Ski Amadé stretches along the Salzach Valley in Salzburgerland and beyond into the neighbouring region of Styria. The setting is attractive, but the mountains are not high: only in Bad Gastein and Sportgastein does the skiing go much above 2,000m, and around Wagrain it is mostly below the tree line. There are descents of 1,000m vertical to the villages, but working along the valleys usually involves a zigzag of short lift rides and descents.
From my base at Alpendorf ("Alpine Village"), set at 800m, I had to take a gondola and four chairlifts to get to the long red piste that drops down towards Wagrain. But that was no chore: the mid-December snow was excellent and conscientiously groomed; the sky was clear blue and the undulating terrain ensured constantly changing views. Despite the ideal conditions, and the proximity to Salzburg, the slopes were pleasantly quiet.

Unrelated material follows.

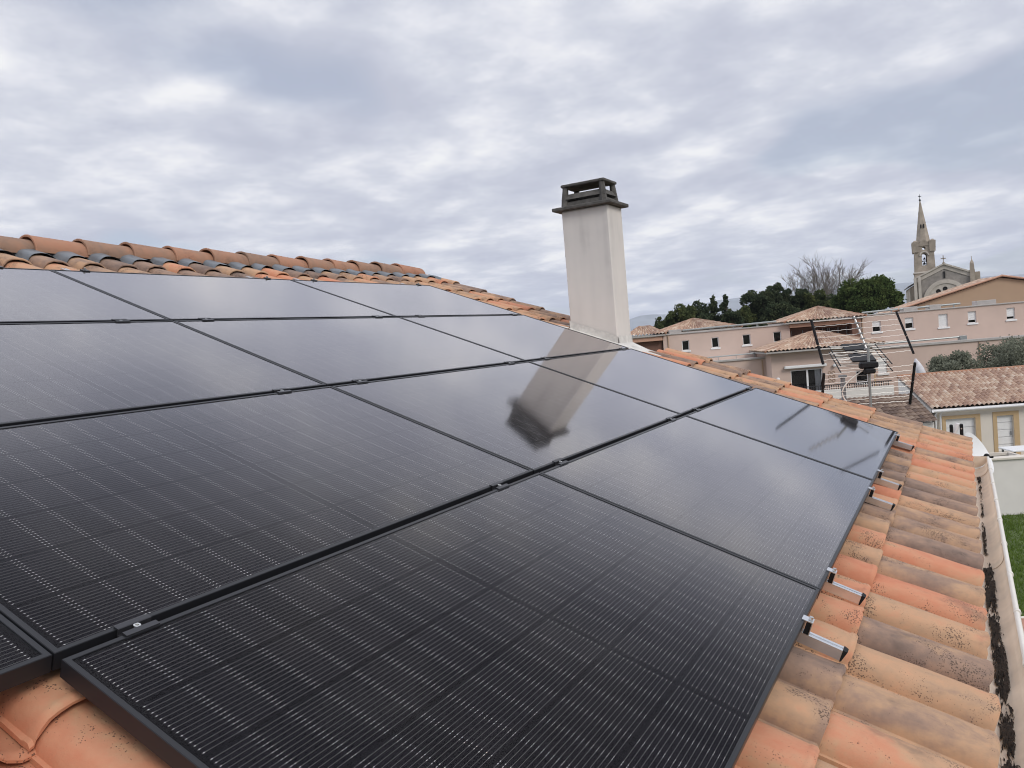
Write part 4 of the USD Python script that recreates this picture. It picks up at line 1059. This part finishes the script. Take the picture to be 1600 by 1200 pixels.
obj('arch', xz(ringp, CD - 0.30, CD - 0.002), M['stonelight'], chu, smooth=30)
tym = Point(arc_c).buffer(3.04, 32).intersection(sbox(50, 6, 80, 20))
cuts = [Point(64.2 + 2.05 * math.cos(math.radians(t)), 9.0 + 2.05 * math.sin(math.radians(t))).buffer(0.42, 8) for t in (90, 56, 124, 22, 158)] + [Point(64.2, 9.1).buffer(0.95, 16)]
for c in cuts:
    tym = tym.difference(c)
obj('tympanum', xz(tym, CD - 0.18, CD - 0.002), M['stonelight'], chu)
for c in cuts:
    obj('rose_window', xz(c.buffer(-0.02), CD - 0.06, CD - 0.004), M['darkroom'], chu)
obj('slit_window', xz(sbox(64.05, 13.0, 64.35, 14.2), CD - 0.16, CD - 0.003), M['darkroom'], chu)
m_ = MB(); m_.box(64.12, 64.26, CD + 0.1, CD + 0.24, 15.7, 17.1); m_.box(63.75, 64.63, CD + 0.1, CD + 0.24, 16.45, 16.6); m_.tm(bevel_box(63.95, 64.43, CD, CD + .4, 15.4, 15.85, 0.05))
obj('gable_cross', m_, M['stone'], chu)
TD = CD + 1.75
# bell tower
def taper(s0, s1, s0t, s1t, d0, d1, z0, z1, k=0.0):
    b = np.array([(s0, d0, z0), (s1, d0, z0), (s1, d1, z0), (s0, d1, z0), (s0t, d0 + k, z1), (s1t, d0 + k, z1), (s1t, d1 - k, z1), (s0t, d1 - k, z1)])
    return m3.Manifold.hull_points(b)
tb = taper(59.35, 62.95, 59.55, 62.75, TD - 0.4, TD + 3.0, 14.6, 19.6, 0.1)
bell = as_manifold(xz(sbox(60.68, 15.75, 61.55, 17.5).union(Point(61.115, 17.5).buffer(0.435, 16)), TD - 3, TD + 8).get())
ocu = as_manifold(xz(Point(61.1, 18.85).buffer(0.30, 12), TD - 3, TD + 8).get())
side = as_manifold(xz(sbox(60.68, 15.75, 61.55, 17.5).union(Point(61.115, 17.5).buffer(0.435, 16)), -8, 8).get().apply_translation((-61.1, 0, 0)).apply_transform(trimesh.transformations.rotation_matrix(np.pi / 2, (0, 0, 1))).apply_translation((61.1, TD + 1.3, 0)))
core = m3.Manifold.cube((2.3, 2.2, 3.0)).translate((59.98, TD + 0.2, 15.6))
obj('bell_tower', MB().tm(tb - bell - ocu - side - core), M['stone'], chu)
hood = Point(61.115, 17.5).buffer(0.85, 20).difference(Point(61.115, 17.5).buffer(0.62, 20)).intersection(sbox(50, 17.5, 70, 20))
obj('hood_mould', xz(hood, TD - 0.50, TD - 0.33), M['stonelight'], chu)
obj('tower_shaft', MB().tm(taper(59.3, 62.95, 59.3, 62.95, TD - 0.45, TD + 3.05, 0, 14.3)), M['stone'], chu)
obj('string_course', bevel_box(59.15, 63.1, TD - 0.6, TD + 3.2, 14.301, 14.6, 0.05), M['stonelight'], chu)
for a_ in (59.2, 62.1):
    for d_ in (TD - 0.55, TD + 2.2):
        obj('corner_pinnacle', MB().tm(taper(a_, a_ + 1.0, a_ - 0.08, a_ + 1.08, d_, d_ + 1.0, 18.2, 20.15)).tm(taper(a_ + 0.1, a_ + 0.9, a_ + 0.3, a_ + 0.7, d_ + 0.1, d_ + 0.9, 20.15, 20.4, 0.2)), M['stone'], chu)
for sgn, d_ in ((0, TD - 0.42), (1, TD + 2.85)):
    obj('tower_gable', xz(Polygon([(59.8, 19.3), (62.5, 19.3), (61.12, 20.5)]), d_, d_ + 0.25), M['stone'], chu)
oct_ = [(61.12 + 1.42 * math.cos(math.radians(22.5 + 45 * k)), TD + 1.3 + 1.42 * math.sin(math.radians(22.5 + 45 * k)), 19.4) for k in range(8)]
oct2 = [(61.0 + 0.10 * math.cos(math.radians(22.5 + 45 * k)), TD + 1.3 + 0.10 * math.sin(math.radians(22.5 + 45 * k)), 27.7) for k in range(8)]
obj('spire', MB().tm(m3.Manifold.hull_points(np.array(oct_ + oct2))), M['stone'], chu)
for q in (60.85, 61.35):
    obj('spire_light', bevel_box(q - 0.11, q + 0.11, TD - 0.10 + 0.42, TD + 0.8, 22.6, 23.3, 0.02), M['darkroom'], chu)
m_ = MB(); m_.tm(trimesh.creation.icosphere(2, 0.19).apply_translation((61.0, TD + 1.3, 27.8))); m_.tube([(61.0, TD + 1.3, 27.8), (61.0, TD + 1.3, 28.9)], 0.05, 6); m_.box(60.72, 61.28, TD + 1.26, TD + 1.34, 28.45, 28.56)
obj('spire_cross', m_, M['iron'], chu)
m_ = MB(); m_.tm(trimesh.creation.cone(0.33, 0.55, sections=12).apply_translation((61.15, TD + 1.3, 15.95))); m_.tm(trimesh.creation.cone(0.26, 0.5, sections=12).apply_translation((61.2, TD + 1.3, 16.85))); m_.box(60.2, 62.1, TD + 1.22, TD + 1.38, 16.5, 16.66)
obj('bell', m_, M['iron'], chu)
# right-hand turret and buttress, left aisle
m_ = MB(); m_.tm(taper(68.35, 69.25, 68.4, 69.2, CD - 0.5, CD + 0.5, 0, 14.0)).tm(taper(68.45, 69.15, 68.5, 69.1, CD - .4, CD + .4, 14.0, 15.2)).tm(taper(68.5, 69.1, 68.75, 68.85, CD - .35, CD + .35, 15.2, 15.9, 0.3)); m_.box(68.75, 68.85, CD - .05, CD + .05, 15.8, 16.4)
obj('turret', m_, M['stone'], chu)
obj('right_aisle', MB().tm(taper(69.3, 70.1, 69.3, 70.1, CD + 0.2, CD + 18, 0, 13.6)), M['stone'], chu)
for a_ in (58.95, 59.68):
    obj('buttress', MB().tm(taper(a_ - .05, a_ + 0.55, a_ + .02, a_ + 0.48, CD - 1.0, CD - 0.46, 0, 13.6)), M['stonelight'], chu)
obj('left_aisle', prism([(58.35, 0), (58.35, 11.9), (60.2, 12.9), (60.2, 0)], CD + 2.5, CD + 22), M['stone'], chu)
obj('aisle_roof', prism([(58.0, 11.95), (58.0, 12.15), (60.3, 13.35), (60.3, 13.15)], CD + 2.2, CD + 22), M['slate'], chu)

# --- small cream house with ochre door surrounds
sm = thing('cream_house', 'low cream house with ochre door surrounds and a long tiled roof, beyond the gutter end', 'house', BG_XF)
SD = 39.0
doors = [(16.38, 17.72, 0.0, 2.26), (18.68, 19.42, 0.52, 2.26), (20.2, 20.95, 0.5, 2.26)]
sw_ = holes((16.0, 27, SD, SD + 3.6, 0.0, 2.72), [(a, b, SD - 1, SD + 0.25, c, d) for a, b, c, d in doors])
obj('front_wall', MB().tm(sw_), M['cream'], sm)
obj('gable_wall', MB().add(np.array([(15.77, SD, 0), (15.77, SD + 3.9, 0), (15.77, SD + 3.9, 4.02), (15.77, SD, 2.72), (15.99, SD, 0), (15.99, SD + 3.9, 0), (15.99, SD + 3.9, 4.02), (15.99, SD, 2.72)]), [(0, 1, 2, 3), (4, 7, 6, 5), (1, 5, 6, 2), (2, 6, 7, 3)]), M['whitewall'], sm)
obj('back_wall', MB().box(16.0, 27, SD + 3.7, SD + 3.9, 2.73, 4.0), M['whitewall'], sm)
me, st = far_roof((15.72, SD - 0.25, 2.82), (27.5, SD - 0.25, 2.82), (15.72, SD + 3.8, 4.15), (27.5, SD + 3.8, 4.15), 56, 13, 0.095)
obj('roof', me, M['fartile'], sm, uv=st)
m_ = MB(); m_.tube([(15.7, SD + 3.8, 4.17), (27.5, SD + 3.8, 4.17)], 0.10, 8); obj('ridge', m_, M['ridge'], sm, smooth=50)
gs = MB(); v_, f_ = half_pipe(15.70, 27.6, 0.085, 0.006, 180, 360, SD - 0.34, 2.74)
gs.add(v_[:, [1, 0, 2]], f_); gs.box(15.70, 27.6, SD - 0.26, SD - 0.24, 2.66, 2.80)
obj('gutter', gs, M['white'], sm)
for q in (15.90, 16.12):
    m_ = MB(); m_.tube([(q, SD - 0.34, 2.70), (q, SD - 0.10, 2.5), (q, SD - 0.08, 0.0)], 0.042, 8); obj('downpipe', m_, M['white'], sm, smooth=50)
for (a, b, c, d), so in zip(doors, ((16.22, 17.94, 2.42), (18.50, 19.66, 2.45), (19.98, 21.1, 2.45))):
    m_ = MB(); m_.box(so[0], a, SD - 0.03, SD - 0.002, 0.22 if c else 0, so[2]); m_.box(b, so[1], SD - 0.03, SD - 0.002, 0.22 if c else 0, so[2]); m_.box(a, b, SD - 0.03, SD - 0.002, d, so[2])
    if c:
        m_.box(a, b, SD - 0.03, SD - 0.002, 0.22, c)
    su = obj('surround', m_, M['ochre'], sm)
    m_ = MB(); zs = np.linspace(max(c, 0.05), d, 6)
    for z0_, z1_ in zip(zs[:-1], zs[1:]):
        m_.tm(bevel_box(a + 0.004, b - 0.004, SD + 0.12, SD + 0.17, z0_ + 0.012, z1_ - 0.012, 0.008))
    m_.box(a + 0.002, b - 0.002, SD + 0.171, SD + 0.2, c + .002, d - .002)
    dr = obj('door', m_, M['white'], sm)
    m_ = MB(); m_.box(b - 0.11, b - 0.07, SD + 0.06, SD + 0.115, (c + d) / 2 - 0.1, (c + d) / 2 + 0.1); obj('handle', m_, M['greyplastic'], dr)
obj('plinth', bevel_box(17.95, 27, SD - 0.5, SD - 0.04, 0.0, 0.22, 0.02), M['ochre'], sm)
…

About halfway down to Wagrain, there is a mid-station for the lift that climbs the Grafenberg, one of the two mountains which give the new gondola its name. Here the G-Link departs from a dramatic, timber-clad terminal building on its long sweep across the valley to the Griessenkareck, the other "G" in the link. There is a support tower close to each end of the route, but between those points the two cars – which look like a cross between a viewing platform and a hovercraft – hang from 2km of cables, which because of their weight droop down towards the valley floor.
The idea of lift-linking the ski slopes is about 40 years old, according to Christoph Baumann, the general manager of the Wagrain lift company. It arose when the company started running shuttle buses along the valley floor, but only in 2008 did the planning of the G-Link begin. The spur was the creation of another mid-station for the lift running up the Griessenkareck. "I thought: 'Why not have a lift connecting those two points?'" Baumann says. Just looking at that route, he feared that the lift line would pass over buildings, making the necessary permissions very difficult to obtain. "But when I drew the line on a map, I found the only problem was the garage where we stored our buses," Baumann says. It was easily solved: "I gave myself permission to knock the garage down."

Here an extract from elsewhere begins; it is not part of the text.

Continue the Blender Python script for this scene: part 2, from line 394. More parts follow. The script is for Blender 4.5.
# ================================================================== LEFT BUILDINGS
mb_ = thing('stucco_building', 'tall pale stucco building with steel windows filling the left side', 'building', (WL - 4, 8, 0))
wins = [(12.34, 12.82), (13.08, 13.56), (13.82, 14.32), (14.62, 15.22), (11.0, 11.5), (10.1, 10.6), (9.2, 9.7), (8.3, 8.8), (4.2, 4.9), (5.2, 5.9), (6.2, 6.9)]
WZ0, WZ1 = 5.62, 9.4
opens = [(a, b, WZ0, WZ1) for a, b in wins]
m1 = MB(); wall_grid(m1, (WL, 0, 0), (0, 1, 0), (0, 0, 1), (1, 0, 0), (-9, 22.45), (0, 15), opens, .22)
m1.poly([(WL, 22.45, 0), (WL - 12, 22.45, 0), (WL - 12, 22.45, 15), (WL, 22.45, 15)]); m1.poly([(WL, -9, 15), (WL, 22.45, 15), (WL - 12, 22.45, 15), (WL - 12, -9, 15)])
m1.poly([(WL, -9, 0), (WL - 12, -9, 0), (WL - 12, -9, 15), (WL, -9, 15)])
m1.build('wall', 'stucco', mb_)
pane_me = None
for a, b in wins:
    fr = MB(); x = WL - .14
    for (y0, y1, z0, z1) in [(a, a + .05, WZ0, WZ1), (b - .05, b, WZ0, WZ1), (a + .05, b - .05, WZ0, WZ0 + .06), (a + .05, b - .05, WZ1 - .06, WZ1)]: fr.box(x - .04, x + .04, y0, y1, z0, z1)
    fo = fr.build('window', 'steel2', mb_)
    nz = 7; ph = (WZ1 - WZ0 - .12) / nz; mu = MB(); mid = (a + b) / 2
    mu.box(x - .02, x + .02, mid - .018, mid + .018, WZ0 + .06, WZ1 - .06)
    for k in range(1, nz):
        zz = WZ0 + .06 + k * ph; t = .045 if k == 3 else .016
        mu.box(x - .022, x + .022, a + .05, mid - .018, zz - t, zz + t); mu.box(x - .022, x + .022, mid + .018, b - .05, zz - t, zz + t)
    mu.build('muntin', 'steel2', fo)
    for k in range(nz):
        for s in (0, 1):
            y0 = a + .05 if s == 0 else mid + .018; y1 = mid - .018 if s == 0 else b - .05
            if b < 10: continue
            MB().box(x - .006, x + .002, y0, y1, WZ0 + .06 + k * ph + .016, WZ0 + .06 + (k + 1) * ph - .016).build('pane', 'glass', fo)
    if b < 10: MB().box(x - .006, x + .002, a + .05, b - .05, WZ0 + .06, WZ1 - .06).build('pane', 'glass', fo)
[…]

Amazingly, there are 21 different lift companies in Ski Amadé and they haven't always got along with each other. In 1966, Wagrain and its neighbour Flachau both installed drag lifts on the same mountain but on either side of a ridge. Both lifts stopped 100m from the top, because neither village wanted to lose customers to the other. Now, the communities and lift companies co-operate, first – says Baumann – because "we are not competing with each other but with destinations that have more linked slopes", and second because Ski Amadé installed a computerised lift-pass system in 1990.
The €15m G-Link was built and paid for by Baumann's company, but it can be used by any Ski Amadé pass-holder. However, by tracking where skiers go, the computer system can distribute lift-pass revenue fairly. Dividing up €200m of revenue per season is a major task says Baumann, "but it is better than quarrelling".
A ride on the G-Link usually takes about seven minutes, less in rush hours. The windows are big and the views great. I got on to the Flying Mozart piste in no time. It's a fast, undulating descent with sweeping turns. A glissando, one might say.